The winter flowers are delightful. However the green leaves that follow are uninspiring ( which is code for ugly ) and prone to flea beetle but that’s the price you pay. In fact it’s a real Jekyll and Hyde plant – lovely in winter and horrible in summer. I have to forgive it though, because the winter flowers are magical. In any case we all have a bit of Mr Hyde in our personalities. My dark side escapes when I’m on a telephone help line and Michael Bublé crooning down the line doesn’t help – lovely though he is.
I have more Jekyll and Hyde plants and they include the corkscrew hazel, Corylus avellana ‘Contorta’. In winter light the coiled stems look wonderful against the winter sky as the emerging catkins catch the raindrops like jewels, or shimmy and shake in the wind.
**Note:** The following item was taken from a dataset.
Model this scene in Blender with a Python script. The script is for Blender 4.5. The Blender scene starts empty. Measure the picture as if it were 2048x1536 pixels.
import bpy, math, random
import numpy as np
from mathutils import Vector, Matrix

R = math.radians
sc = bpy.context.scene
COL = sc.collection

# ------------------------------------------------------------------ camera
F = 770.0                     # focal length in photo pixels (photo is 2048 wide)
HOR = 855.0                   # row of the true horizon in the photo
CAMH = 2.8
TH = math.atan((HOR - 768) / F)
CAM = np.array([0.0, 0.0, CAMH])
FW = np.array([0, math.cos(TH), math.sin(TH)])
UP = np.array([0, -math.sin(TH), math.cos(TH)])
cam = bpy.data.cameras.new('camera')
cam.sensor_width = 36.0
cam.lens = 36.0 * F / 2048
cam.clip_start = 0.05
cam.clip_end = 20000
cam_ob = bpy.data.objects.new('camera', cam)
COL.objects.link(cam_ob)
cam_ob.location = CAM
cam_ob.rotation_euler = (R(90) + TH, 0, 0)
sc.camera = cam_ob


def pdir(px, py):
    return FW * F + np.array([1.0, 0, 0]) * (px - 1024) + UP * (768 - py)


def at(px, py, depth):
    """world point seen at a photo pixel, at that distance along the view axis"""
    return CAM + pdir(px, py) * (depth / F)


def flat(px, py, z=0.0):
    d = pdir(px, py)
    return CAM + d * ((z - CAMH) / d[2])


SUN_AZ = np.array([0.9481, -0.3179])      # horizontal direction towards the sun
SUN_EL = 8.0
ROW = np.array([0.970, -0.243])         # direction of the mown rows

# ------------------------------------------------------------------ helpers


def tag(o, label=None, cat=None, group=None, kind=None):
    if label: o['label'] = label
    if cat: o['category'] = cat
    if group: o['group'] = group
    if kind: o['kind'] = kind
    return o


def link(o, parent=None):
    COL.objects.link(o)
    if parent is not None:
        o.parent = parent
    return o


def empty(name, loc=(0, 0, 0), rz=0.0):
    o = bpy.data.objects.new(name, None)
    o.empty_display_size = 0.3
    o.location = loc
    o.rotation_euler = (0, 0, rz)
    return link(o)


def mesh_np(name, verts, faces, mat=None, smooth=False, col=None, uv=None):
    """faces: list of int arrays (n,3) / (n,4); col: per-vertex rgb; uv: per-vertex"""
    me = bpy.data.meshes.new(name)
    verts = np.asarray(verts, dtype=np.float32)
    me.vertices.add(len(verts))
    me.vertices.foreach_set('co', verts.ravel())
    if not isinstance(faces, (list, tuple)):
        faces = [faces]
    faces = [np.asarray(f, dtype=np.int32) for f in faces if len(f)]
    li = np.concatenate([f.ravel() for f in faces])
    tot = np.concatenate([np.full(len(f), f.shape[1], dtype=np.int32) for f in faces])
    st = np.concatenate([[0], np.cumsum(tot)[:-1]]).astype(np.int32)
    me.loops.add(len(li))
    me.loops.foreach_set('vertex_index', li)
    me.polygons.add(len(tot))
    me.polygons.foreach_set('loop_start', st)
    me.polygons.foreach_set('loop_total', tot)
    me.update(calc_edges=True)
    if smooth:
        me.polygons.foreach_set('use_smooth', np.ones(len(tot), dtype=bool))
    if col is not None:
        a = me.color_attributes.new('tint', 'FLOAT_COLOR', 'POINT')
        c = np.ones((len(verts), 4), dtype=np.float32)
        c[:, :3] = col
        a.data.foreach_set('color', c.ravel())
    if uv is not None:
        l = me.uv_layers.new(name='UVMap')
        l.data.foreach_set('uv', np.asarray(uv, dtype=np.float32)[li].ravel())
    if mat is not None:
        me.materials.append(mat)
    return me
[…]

When leaves are added though ‘Contorta’ morphs into ‘Congesta’ – a tangle of foliage not helped by the fact that there are always ramrod straight suckers rising up from the ground.
This mad hazel had humble roots. It began life in a Gloucestershire hedgerow at Frocester Court Estate in 1863. The gardener at Frocester passed the oddity on to the gardener of Lord Ducie at Tortworth Court and it was planted there and at Westonbirt Arboretum nearby. However it was Edward Augustus Bowles (1865 – 1954) who popularised it for garden use. He probably received it from his gardening mentor Canon Henry Nicholson Ellacombe (1822–1916) of Bitton, also in Gloucestershire. For Ellacombe was notoriously generous to his prodigy.
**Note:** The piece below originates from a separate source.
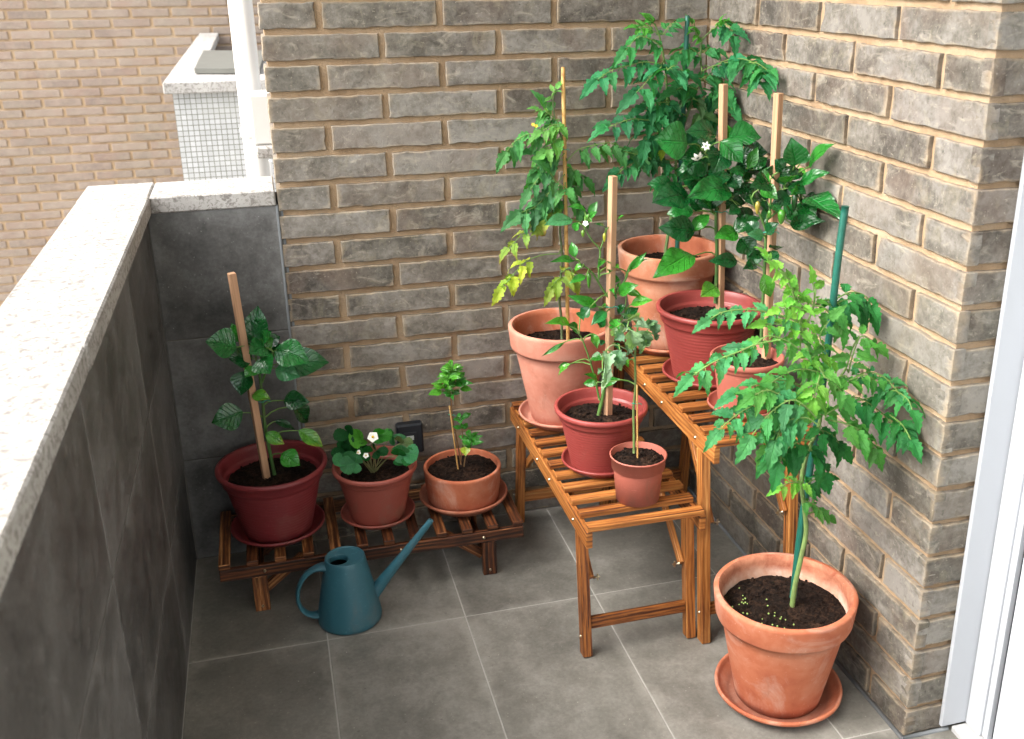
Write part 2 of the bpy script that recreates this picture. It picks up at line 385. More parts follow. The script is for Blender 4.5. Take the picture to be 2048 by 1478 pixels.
# ------------------------------------------------------------------ brick walls
P_=0.25; J_=0.0145; HC=0.06227; ZF=0.003; BH=0.0502
X0=-0.9782; YC=-0.9855
def brick(mb,o,u,n,L,H,D,nx=None,amp=.0014):
    """front face grid: o lower corner on the face, u along, n outward; D depth back"""
    r1,r2=random.random(),random.random(); nx=nx or max(4,int(L/.011)); nz=5
    z=V((0,0,1)); u=V(u); n=V(n); o=V(o)+n*random.uniform(-.0012,.0008)+V((0,0,random.uniform(-.0006,.0006)))
    xs=[0,.0013,.0026]+[L*i/nx for i in range(1,nx)]+[L-.0026,L-.0013,L]; zs=[0,.0013,.0026]+[H*i/nz for i in range(1,nz)]+[H-.0026,H-.0013,H]
    rows=[];cs=[]
    for j,zz in enumerate(zs):
        row=[];cc=[]
        for i,x in enumerate(xs):
            p=o+u*x+z*zz
            back=.0011 if (i in (0,len(xs)-1) or j in (0,len(zs)-1)) else 0
            ch=noise.noise(p*21+V((3*r1,0,1)))
            if ch>.38 and (i<=2 or i>=len(xs)-3 or j<=2 or j>=len(zs)-3): back+=.004*(ch-.38)/.3
            e=V((noise.noise(p*55+V((9*r1,0,0))),0,noise.noise(p*55+V((0,7*r2,5)))))
            k=1 if (i<=2 or i>=len(xs)-3 or j<=2 or j>=len(zs)-3) else .25
            q=p+u*e.x*amp*2*k+z*e.z*amp*1.8*k-n*(back-noise.noise(p*90)*.0005-noise.noise(p*33)*.0006)
            dx=min(x,L-x)/.022; dz=min(zz,H-zz)/.011
            cc.append((r1,r2,max(0,1-min(dx,dz)),1)); row.append(q)
        rows.append(row);cs.append(cc)
    ids=mb.grid(rows,None,True,cs=cs)
    c=(r1,r2,.5,1)
    ring=ids[0][:]+[ids[j][-1] for j in range(1,len(zs))]+ids[-1][-2::-1]+[ids[j][0] for j in range(len(zs)-2,0,-1)]
    bk=[]
    for k in ring: bk.append(mb.vert(V(mb.v[k])-n*D,c))
    m=len(ring)
    for k in range(m): mb.face((ring[(k+1)%m],ring[k],bk[k],bk[(k+1)%m]),None,False)
ROWS=range(-24,20)
# back wall
mb=MB()
for k in ROWS:
    z=ZF+(19-k)*HC; x=X0; first=True
    half=(k%2==0)
    while x<-.004:
        L=(P_/2-J_) if (first and half) else P_-J_
        step=P_/2 if (first and half) else P_
        L=min(L,-.001-x)
        if L>.012: brick(mb,(x,0,z),(1,0,0),(0,-1,0),L,BH,.1 if first else .014)
        x+=step; first=False
w=thing('brick_wall','grey brown brick wall at the back of the balcony, behind the two low plant pots and the wooden benches','brick wall',(X0,0,0))
mb.build('bricks',BRICK,w)
mo=MB(); mo.box((X0+.008,.0085,-.05),(.14,.22,2.69)); mo.build('mortar',MORTAR,w)
# right wall with its corner
mb=MB()
for k in ROWS:
    z=ZF+(19-k)*HC; y=YC; first=True; half=(k%2==1)
    while y<-.006:
        L=(P_/2-J_) if (first and half) else P_-J_
        step=P_/2 if (first and half) else P_
        L=min(L,-.002-y)
        # u must run so that (u x z) keeps face outward: go along -y from far end
        if L>.012:
            brick(mb,(0,y+L,z),(0,-1,0),(-1,0,0),L,BH,.014 if not first else .02)
        if first: brick(mb,(0.0012,YC,z),(1,0,0),(0,-1,0),.116,BH,.02)
        y+=step; first=False
w=thing('brick_wall','grey brown brick wall on the right ending in a sharp corner beside the white door','brick wall',(0,YC,0))
mb.build('bricks',BRICK,w)
mo=MB(); mo.box((.0082,YC+.0082,-.05),(.139,.0055,2.688)); mo.box((.0122,YC+.0084,-.04),(.122,YC+.05,2.68)); mo.build('mortar',MORTAR,w)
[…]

Bowles adored quirky plants, including spiky snowdrops, and he developed an area in his Myddelton House garden near Enfield in Middlesex which he called the Lunatic Asylum. Among his ’maniacs’, as he called them, was the contorted hazel and it still grows there today. Colloquially known as Harry Lauder’s Walking Stick, because it’s said that this Scottish music hall star had a walking stick made from twisted hazel, you see it in many gardens.
The twisted hazel is also good to cut in winter and I will almost certainly add another scruff to the vase, the winter-flowering iris or Iris unguicularis. Good named forms include the silver-grey ‘Walter Butt’ and the mid-blue ‘Mary Barnard’. Both will unfurl their flowers within minutes in a warm room and on a winter’s day that’s real Harry Pottter stuff. It was originally collected in Algeria by botanist and bulb lover Dean William Herbert (1778 – 1847), it would make a lovely addition to the sunny side of your greenhouse, although it will need tweaking and regular grooming.
Bowles and Canon Ellacombe both grew this and both agreed that this iris thrived on neglect, once established. They also thought that this plant needed patience because it took several years to give of its best. Gardening and patience go hand in hand but Bowles wrote that “during the dullest months of the year I feel sure no outdoor plant can beat Iris unguicularis.” He hadn’t seen my wintersweet though!